Auréolé de multiples prix, le film Sofia devrait permettre de rendre attentifs aux dysfonctionnements nombreux rongeant la société marocaine, en particulier des femmes comme assignées à résidence.

Pour son premier long-métrage, la jeune réalisatrice Meryem Benm'Barek ausculte les maux de la société de son pays, plus précisément ceux de Casablanca.

L'intrigue choisie, celle d'une jeune fille de famille plutôt aisée accouchant après un déni de grossesse et désignant comme père de son enfant une vague connaissance d'extraction sociale plus modeste, permet d'en brosser un tableau acerbe et préoccupant. 

Tandis que le film déroule son histoire cruelle, sans compromission, on va suivre comment la famille de la protagoniste va gérer cette affaire en s'efforçant de préserver à tout prix sa réputation, jusqu'à la découverte de l'identité du vrai père, que Sofia se résoud finalement à dévoiler avec peine à sa cousine. 


A travers cette trame implacable, tragique, pesante, des réalités sombres et profondes, englobant la société toute entière, affleurent, tout à coup : extrême disparité entre différents quartiers dont les populations ne se rencontrent presque jamais ; tensions sous-jacentes plus que vives entre celles-ci ; ascenseur social quasi inexistant ; corruption bien présente dans l'ombre ; patriarcat toujours aussi dominant ; immuabilité tranquille des mariages arrangés ; tabou de l'avortement et peine de prison en cas d'enfants hors mariage. 
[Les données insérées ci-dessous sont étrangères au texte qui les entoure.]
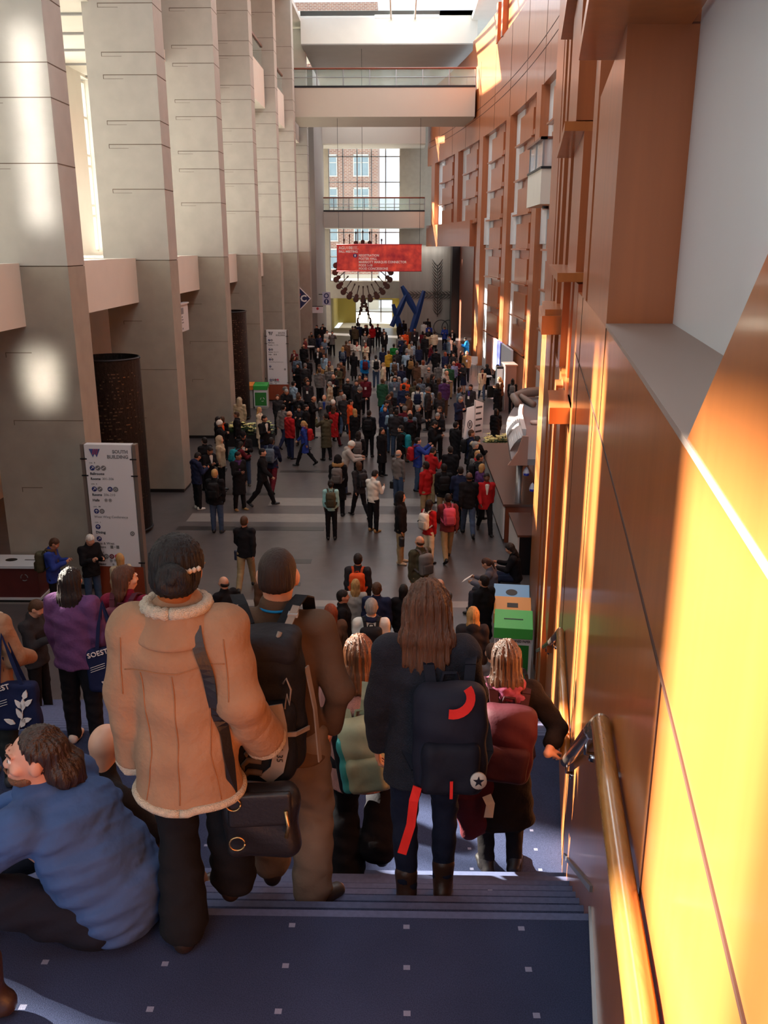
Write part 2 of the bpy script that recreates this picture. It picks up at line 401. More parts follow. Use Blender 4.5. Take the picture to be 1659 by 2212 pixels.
# upper storeys over the aisle
up = MB().box(-9.2, -8.8, -6, 78, 14.3, 22); struct(up.build('wall_left_upper', M_LIME))
dl = MB()
for y in range(4, 76, 2):
    for x in (-10.9, -9.8): dl.lathe((x, y, 13.87), [(.14, .04), (.17, .03), (.17, 0), (.13, -.005)], 14)
lm = bpy.data.materials.new('downlight_lens'); lm.use_nodes = True; lm.node_tree.nodes['Principled BSDF'].inputs['Emission Color'].default_value = (1, .95, .85, 1); lm.node_tree.nodes['Principled BSDF'].inputs['Emission Strength'].default_value = 3
for i, (px, py) in enumerate([(126, 66), (158, 84), (112, 30)]):
    p_ = at(px, py, 30 + 2.6 * i)
    o = MB().lathe((0, 0, 0), [(.13, .06), (.2, .05), (.2, 0), (.15, -.005)], 16).build('ceiling_light', lm); o.location = (-10.2 - .5 * i, 26 + 2.4 * i, 13.86)
    tag(o, ['round ceiling downlight over the aisle behind the nearest stone piers, closest to the camera', 'round ceiling downlight over the aisle, between its two neighbours', 'round ceiling downlight over the aisle, nearest the tall window'][i], 'ceiling light', 'aisle downlights')
cs = MB()
for k in range(30): cs.box(-12.4, -8.8, 4 + 2.4 * k, 4.12 + 2.4 * k, 13.84, 13.9)
struct(cs.build('ceiling_mezzanine_slots', M_GREY))
# small balconies with glass between far piers
for (d0, d1, z0) in ((44.5, 51.4, 14.6), (52.8, 59.7, 14.6), (61, 68, 14.6)):
    t = empty('balcony', (-7.6, (d0 + d1) / 2, z0), 0, {44.5: 'white balcony front with red rail between stone piers, nearer one', 52.8: 'white balcony front with red rail between stone piers, farther one', 61: 'white balcony front high between the farthest stone piers'}[d0], 'balcony', 'balconies between the piers')
    h = (d1 - d0) / 2
    MB().box(-1.22, .2, -h - .05, h + .05, 0, 1.9).build('balcony_front', M_WHITE, t)
    MB().box(.1, .12, -h, h, 1.9, 2.95).build('glass_panel', M_GLASS, t)
    MB().box(.05, .18, -h, h, 2.95, 3.05).build('handrail', M_WOODD, t)
# ================================================================ bridges, roof and far end
def bridge(nm, d, zb, zt, x0, x1, dep, label, rise=0.):
    t = empty(nm, (0, d, zb), 0, label, 'bridge')
    h = zt - zb
    b = MB().hexa([(x0, 0, 0), (x1, 0, 0), (x1, dep, 0), (x0, dep, 0)], [(x0, 0, h - rise), (x1, 0, h), (x1, dep, h), (x0, dep, h - rise)])
    b.build('bridge_deck', M_BRIDGE, t)
    MB().hexa([(x0, -.02, h - rise), (x1, -.02, h), (x1, .1, h), (x0, .1, h - rise)], [(x0, -.02, h - rise + .12), (x1, -.02, h + .12), (x1, .1, h + .12), (x0, .1, h - rise + .12)]).build('kerb', M_DARKM, t)
    MB().hexa([(x0, .03, h - rise), (x1, .03, h), (x1, .05, h), (x0, .05, h - rise)], [(x0, .03, h - rise + 1.05), (x1, .03, h + 1.05), (x1, .05, h + 1.05), (x0, .05, h - rise + 1.05)]).build('glass_panel', M_GLASS, t)
    MB().tube([(x0, 0, h - rise + 1.1), (x1, 0, h + 1.1)], .06, 8).build('handrail', M_WOODD, t)
    MB().tube([(x0, 0, h - rise + .6), (x1, 0, h + .6)], .025, 6).build('mid_rail', M_GREY, t)
    nposts = 7
    for k in range(nposts + 1):
        x = x0 + (x1 - x0) * k / nposts; zr = h - rise * (1 - k / nposts)
        MB().box(x - .03, x + .03, .0, .06, zr, zr + 1.1).build('post', M_GREY, t)
    return t
M_BRIDGE = mat('bridge_plaster', (190, 183, 172), .8, var=.02, scale=.6)
bridge('footbridge', 61, 15.42, 17.12, -7.1, 4.6, 5, 'upper footbridge with glass rail, nearest of those crossing the hall')
bridge('footbridge', 78, 15.6, 17.45, -7.0, 1.9, 4, 'upper footbridge farther off with a gently sloping edge', .35)
bridge('footbridge', 78, 9.0, 10.3, -7.0, 1.9, 4, 'lower footbridge crossing in front of the end window')
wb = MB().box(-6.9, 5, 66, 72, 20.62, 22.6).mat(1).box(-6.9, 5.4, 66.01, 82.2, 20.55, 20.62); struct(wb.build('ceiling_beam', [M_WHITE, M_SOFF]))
struct(MB().box(-8.8, -1.9, -6, 58, 22.0, 22.3).box(-8.8, -6.9, 58, 66, 22, 22.3).box(2.4, 9, -6, 58, 22.0, 22.3).box(4.6, 9, 58, 66, 22.0, 22.3).box(-8.8, 9, -12, -6, 22, 22.3).box(-8.8, 9, 66, 82, 22.3, 22.6).build('ceiling', M_WHITE))
sk = MB()
for k in range(12): sk.box(-1.9, 2.4, -6 + 6.5 * k, -5.9 + 6.5 * k, 22.05, 22.25)
for x in (-.8, .8): sk.box(x - .05, x + .05, -6, 66, 22.05, 22.25)
f = sk.build('window_skylight', M_WHITE); struct(f)
MB().box(-6.9, 2.4, -6, 66, 22.16, 22.17).build('window_pane', M_WIN, f)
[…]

A cela s'ajoute la réification de nombre de jeunes filles dépossédées de leur liberté de décision, ou offertes en appâts, condamnées à se conformer muettement et avec le sourire à une machinerie d'ores et déjà programmée du début à la fin. 


Sur un sujet voisin - un avortement illégal contracté par une jeune femme sous Ceaucescu en Roumanie -, Sofia peut faire penser à cet autre film très puissant, lauréat de la Palme d'Or à Cannes en 2007 : "4 mois, 3 semaines, 2 jours" de Cristian Mungiu. Là aussi, la situation dans laquelle se retrouvaient les personnages féminins principaux servait à révéler une société dans son entièreté, sans fard ni maquillage. Maupassant, non plus, n'est pas très loin.

Conte d'une noirceur aiguë où l'argent a remplacé et la morale et l'amour, Sofia se révèle un film très maîtrisé, poignant et utile, à voir. 

Sorti en DVD, visible sur VOD, le film peut également être vu sur Canal + Afrique actuellement... 


ZOOM

Le parcours de Meryem Benm'Barek

Diplômée de l'INSAS de Bruxelles en réalisation, Meryem Benm'Barek a également suivi des cours de théâtre ainsi que de civilisation et langue arabes à Paris. 

Après quelques expériences de comédienne - en France comme au Maroc, au théâtre comme au cinéma -, elle fait ses premiers pas derrière la caméra. 

Après avoir filmé au Liban, en Palestine et en Jordanie, elle réalise "After shave" qui porte sur le printemps arabe ; le documentaire "Penthesilée", la fiction "Nor". 

Son court-métrage "Jennah", dont elle a également écrit le scénario, se retrouve même en lice pour les Oscars. Déjà, des rapports conflictuels entre une mère et sa fille,  qui devient doucement femme à treize ans, annoncent certaines des thématiques abordées par Sofia

En plus de cela, elle présente au V & A Museum of Childhood de Londres et à la Biennale de São Paulo, une création radiophonique intitulée "How Does It Sound ?".

Parmi les nombreuses distinctions glanées par Sofia, on peut citer le prix du meilleur scénario à Cannes dans la section "Un certain regard" comme au Festival du Film Francophone d'Angoulême ; trois prix aux Journées Cinématographiques de Carthage ; ou encore le Prix spécial du jury au Festival du cinéma méditerranéen de Bruxelles.